Nous retenons ici l’action d’assister au trois sens du terme, assister en tant qu’ils sont simplement et uniquement présents, en tant qu’ils prennent part, soutiennent en secondant le travail des pilotes (c’est le cas du FEP qui devra proposer une ingénierie de formation lors de la prochaine réunion, voir Vidéo 2), ou encore pris dans le sens de suppléer voire secourir (le cas du FEP qui devra, en plus de ses propres missions, assurer pendant une année entière les missions de sa collègue du 1er degré qui ne peut assurer la responsabilité d’un réseau supplémentaire, voir vidéo 3). Des manières de concevoir le travail d’organisation qui n’ont pas manqué de questionner le travail collaboratif, comme le révèle les propos de l’IPR référent : « il passe commande à JP… pour améliorer la formation des néo … et moi j’émets l’idée de m’associer ... à ce moment-là je me suis dis ça : comment il appréhende mon rôle au sein du réseau ?... moi je m’attendais à ce qui se retourne vers moi … ce n’est pas par défiance que j’ai mis le pied dans la porte, c’est pour signifier à Dominique que moi, dans mes missions d’IPR référent, il y la mission de la formation. Donc… j’aimerais bien être associée à cette réflexion…»
L’extrait retenu n’a pas vocation à mettre l’accent sur un éventuel conflit de personnes. Il a pour but de rompre le cercle vicieux du « silence organisationnel », celui qui conduit les professionnels à garder pour eux leurs points de vue et leurs préoccupations par rapport aux questions organisationnelles, provoquant des insatisfactions voire des désengagements du travail.

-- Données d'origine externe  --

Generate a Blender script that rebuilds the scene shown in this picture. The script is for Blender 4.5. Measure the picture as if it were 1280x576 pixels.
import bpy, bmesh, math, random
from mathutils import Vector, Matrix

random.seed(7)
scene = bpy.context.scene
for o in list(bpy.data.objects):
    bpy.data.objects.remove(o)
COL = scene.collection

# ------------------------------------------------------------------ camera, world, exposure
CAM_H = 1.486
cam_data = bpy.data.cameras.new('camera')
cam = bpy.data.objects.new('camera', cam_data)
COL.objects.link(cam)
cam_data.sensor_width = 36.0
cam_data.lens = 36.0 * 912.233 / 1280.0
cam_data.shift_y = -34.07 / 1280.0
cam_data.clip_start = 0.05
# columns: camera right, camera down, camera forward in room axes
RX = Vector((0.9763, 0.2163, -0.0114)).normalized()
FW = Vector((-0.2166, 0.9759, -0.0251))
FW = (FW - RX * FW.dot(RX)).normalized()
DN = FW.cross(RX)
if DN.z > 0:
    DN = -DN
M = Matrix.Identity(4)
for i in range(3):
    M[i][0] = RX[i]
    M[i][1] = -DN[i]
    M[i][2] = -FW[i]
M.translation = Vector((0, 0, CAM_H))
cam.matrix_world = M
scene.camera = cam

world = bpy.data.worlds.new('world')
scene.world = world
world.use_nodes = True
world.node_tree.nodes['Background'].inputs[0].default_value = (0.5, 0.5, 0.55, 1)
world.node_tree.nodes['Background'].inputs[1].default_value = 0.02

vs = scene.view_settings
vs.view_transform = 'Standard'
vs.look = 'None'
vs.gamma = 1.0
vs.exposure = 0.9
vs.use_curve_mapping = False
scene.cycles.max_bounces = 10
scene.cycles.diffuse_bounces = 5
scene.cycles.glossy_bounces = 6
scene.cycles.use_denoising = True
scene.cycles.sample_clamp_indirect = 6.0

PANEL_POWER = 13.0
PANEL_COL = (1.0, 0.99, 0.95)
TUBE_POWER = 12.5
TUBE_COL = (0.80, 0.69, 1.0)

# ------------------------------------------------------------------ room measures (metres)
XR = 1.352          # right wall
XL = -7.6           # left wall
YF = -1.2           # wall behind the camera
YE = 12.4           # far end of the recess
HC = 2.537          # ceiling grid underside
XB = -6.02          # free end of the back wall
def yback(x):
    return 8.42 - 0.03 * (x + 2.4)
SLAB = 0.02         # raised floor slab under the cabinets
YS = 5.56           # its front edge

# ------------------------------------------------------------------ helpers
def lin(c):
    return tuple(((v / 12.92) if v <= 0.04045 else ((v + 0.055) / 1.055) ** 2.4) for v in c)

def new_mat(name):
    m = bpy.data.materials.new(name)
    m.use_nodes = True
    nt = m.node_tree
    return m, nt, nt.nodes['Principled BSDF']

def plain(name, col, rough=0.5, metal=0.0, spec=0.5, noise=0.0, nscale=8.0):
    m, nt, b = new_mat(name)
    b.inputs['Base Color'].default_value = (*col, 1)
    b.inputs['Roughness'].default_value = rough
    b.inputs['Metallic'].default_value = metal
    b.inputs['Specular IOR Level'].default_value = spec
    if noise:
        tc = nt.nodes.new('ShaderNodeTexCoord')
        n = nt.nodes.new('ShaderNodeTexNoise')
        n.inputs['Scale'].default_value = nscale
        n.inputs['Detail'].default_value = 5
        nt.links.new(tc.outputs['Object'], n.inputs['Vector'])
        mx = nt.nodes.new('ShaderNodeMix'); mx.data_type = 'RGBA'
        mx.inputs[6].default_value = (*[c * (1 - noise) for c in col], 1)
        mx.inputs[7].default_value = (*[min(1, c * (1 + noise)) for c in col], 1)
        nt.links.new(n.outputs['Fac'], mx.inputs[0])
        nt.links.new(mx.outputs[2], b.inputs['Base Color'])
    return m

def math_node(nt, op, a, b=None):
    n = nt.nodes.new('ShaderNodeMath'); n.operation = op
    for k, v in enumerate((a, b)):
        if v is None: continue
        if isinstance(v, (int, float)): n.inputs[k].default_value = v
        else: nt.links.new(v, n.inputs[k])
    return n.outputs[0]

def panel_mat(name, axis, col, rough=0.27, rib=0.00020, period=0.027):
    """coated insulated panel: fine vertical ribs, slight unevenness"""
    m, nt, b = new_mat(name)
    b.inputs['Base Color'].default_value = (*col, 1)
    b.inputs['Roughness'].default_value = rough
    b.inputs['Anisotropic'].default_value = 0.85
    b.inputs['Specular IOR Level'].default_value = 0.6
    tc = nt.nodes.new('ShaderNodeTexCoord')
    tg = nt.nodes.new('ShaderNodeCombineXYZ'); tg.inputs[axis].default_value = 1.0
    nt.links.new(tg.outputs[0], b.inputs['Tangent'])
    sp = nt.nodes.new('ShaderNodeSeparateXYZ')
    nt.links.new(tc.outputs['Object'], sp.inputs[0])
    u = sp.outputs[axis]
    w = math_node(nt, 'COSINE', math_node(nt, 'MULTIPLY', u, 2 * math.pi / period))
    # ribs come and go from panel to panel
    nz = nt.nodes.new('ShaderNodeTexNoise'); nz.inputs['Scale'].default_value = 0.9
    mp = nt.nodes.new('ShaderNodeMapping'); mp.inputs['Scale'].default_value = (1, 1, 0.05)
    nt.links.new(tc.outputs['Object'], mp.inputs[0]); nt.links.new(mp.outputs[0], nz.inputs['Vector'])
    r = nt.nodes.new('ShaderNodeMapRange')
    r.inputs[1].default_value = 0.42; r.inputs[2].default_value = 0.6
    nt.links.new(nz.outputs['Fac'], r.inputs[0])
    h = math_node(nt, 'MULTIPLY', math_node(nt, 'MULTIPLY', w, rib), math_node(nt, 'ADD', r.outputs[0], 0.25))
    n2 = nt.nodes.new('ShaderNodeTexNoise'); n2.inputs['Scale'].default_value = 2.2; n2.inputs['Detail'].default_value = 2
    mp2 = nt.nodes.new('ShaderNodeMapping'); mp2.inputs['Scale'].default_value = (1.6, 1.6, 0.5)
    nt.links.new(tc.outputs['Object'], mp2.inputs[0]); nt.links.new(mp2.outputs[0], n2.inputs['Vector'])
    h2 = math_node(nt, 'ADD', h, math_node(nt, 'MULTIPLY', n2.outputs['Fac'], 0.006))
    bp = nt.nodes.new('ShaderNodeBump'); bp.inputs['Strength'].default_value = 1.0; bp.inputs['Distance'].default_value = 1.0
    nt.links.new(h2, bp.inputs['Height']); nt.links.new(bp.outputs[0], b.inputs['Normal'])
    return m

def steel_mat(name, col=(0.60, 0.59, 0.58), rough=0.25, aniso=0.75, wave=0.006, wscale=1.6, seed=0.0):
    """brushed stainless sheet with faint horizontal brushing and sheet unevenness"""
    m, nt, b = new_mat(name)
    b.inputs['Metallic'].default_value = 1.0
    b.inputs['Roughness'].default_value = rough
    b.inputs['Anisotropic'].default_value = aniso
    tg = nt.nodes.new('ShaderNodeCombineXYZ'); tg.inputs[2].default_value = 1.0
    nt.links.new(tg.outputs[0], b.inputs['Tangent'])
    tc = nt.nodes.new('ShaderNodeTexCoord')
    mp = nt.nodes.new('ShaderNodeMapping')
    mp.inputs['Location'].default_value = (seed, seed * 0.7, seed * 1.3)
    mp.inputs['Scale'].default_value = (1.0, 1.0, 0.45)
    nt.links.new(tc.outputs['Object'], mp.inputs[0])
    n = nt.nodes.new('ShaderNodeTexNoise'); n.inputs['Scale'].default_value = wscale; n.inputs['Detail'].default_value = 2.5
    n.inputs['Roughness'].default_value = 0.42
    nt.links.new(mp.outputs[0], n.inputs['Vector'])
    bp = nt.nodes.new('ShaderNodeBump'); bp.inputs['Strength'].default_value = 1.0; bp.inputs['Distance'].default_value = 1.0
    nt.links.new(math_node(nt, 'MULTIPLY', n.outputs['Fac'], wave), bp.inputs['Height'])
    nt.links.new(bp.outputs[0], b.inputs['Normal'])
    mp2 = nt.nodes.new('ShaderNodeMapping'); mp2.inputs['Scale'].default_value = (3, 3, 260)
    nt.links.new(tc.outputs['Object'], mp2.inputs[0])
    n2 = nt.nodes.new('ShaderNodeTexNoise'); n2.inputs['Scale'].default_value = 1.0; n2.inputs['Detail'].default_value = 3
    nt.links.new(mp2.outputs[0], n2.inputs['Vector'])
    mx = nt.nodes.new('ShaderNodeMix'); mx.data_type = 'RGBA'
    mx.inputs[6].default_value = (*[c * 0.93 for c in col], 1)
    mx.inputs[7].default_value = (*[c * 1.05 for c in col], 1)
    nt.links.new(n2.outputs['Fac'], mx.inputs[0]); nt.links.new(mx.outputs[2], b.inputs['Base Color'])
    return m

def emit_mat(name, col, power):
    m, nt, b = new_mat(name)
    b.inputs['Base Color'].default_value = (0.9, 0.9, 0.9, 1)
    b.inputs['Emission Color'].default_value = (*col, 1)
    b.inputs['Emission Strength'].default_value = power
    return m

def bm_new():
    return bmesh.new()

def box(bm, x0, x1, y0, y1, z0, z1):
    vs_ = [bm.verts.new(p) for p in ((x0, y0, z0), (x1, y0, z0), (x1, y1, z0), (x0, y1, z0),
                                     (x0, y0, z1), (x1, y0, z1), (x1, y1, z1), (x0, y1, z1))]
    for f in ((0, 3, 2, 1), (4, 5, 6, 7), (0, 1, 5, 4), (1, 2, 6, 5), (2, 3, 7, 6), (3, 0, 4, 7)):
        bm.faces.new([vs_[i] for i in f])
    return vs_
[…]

En confrontant les points de vue, en encourageant les débats, le travail entrepris avec le comité de pilotage a donc également porté sur la question de la connaissance et de la reconnaissance du et au travail. Pas celle qui se limite à la seule reconnaissance par les autres, ses pairs et sa hiérarchie. Mais également la reconnaissance qui permet, au professionnel, de connaitre, faire reconnaitre et se reconnaitre dans le travail qu’il fait ou qu’il va faire, avec l’idée que « être reconnu dans ce qu’on fait, c’est aussi être reconnu pour ce qu’on peut et veut devenir d’autre » (Hubault & Bourgeois, 2004). Nous avons travaillé ici la compréhension du point de vue de l’autre, cela en vue de pouvoir se situer dans le co-pilotage avec lui : la reconnaissance comme organisateur de la santé des professionnels.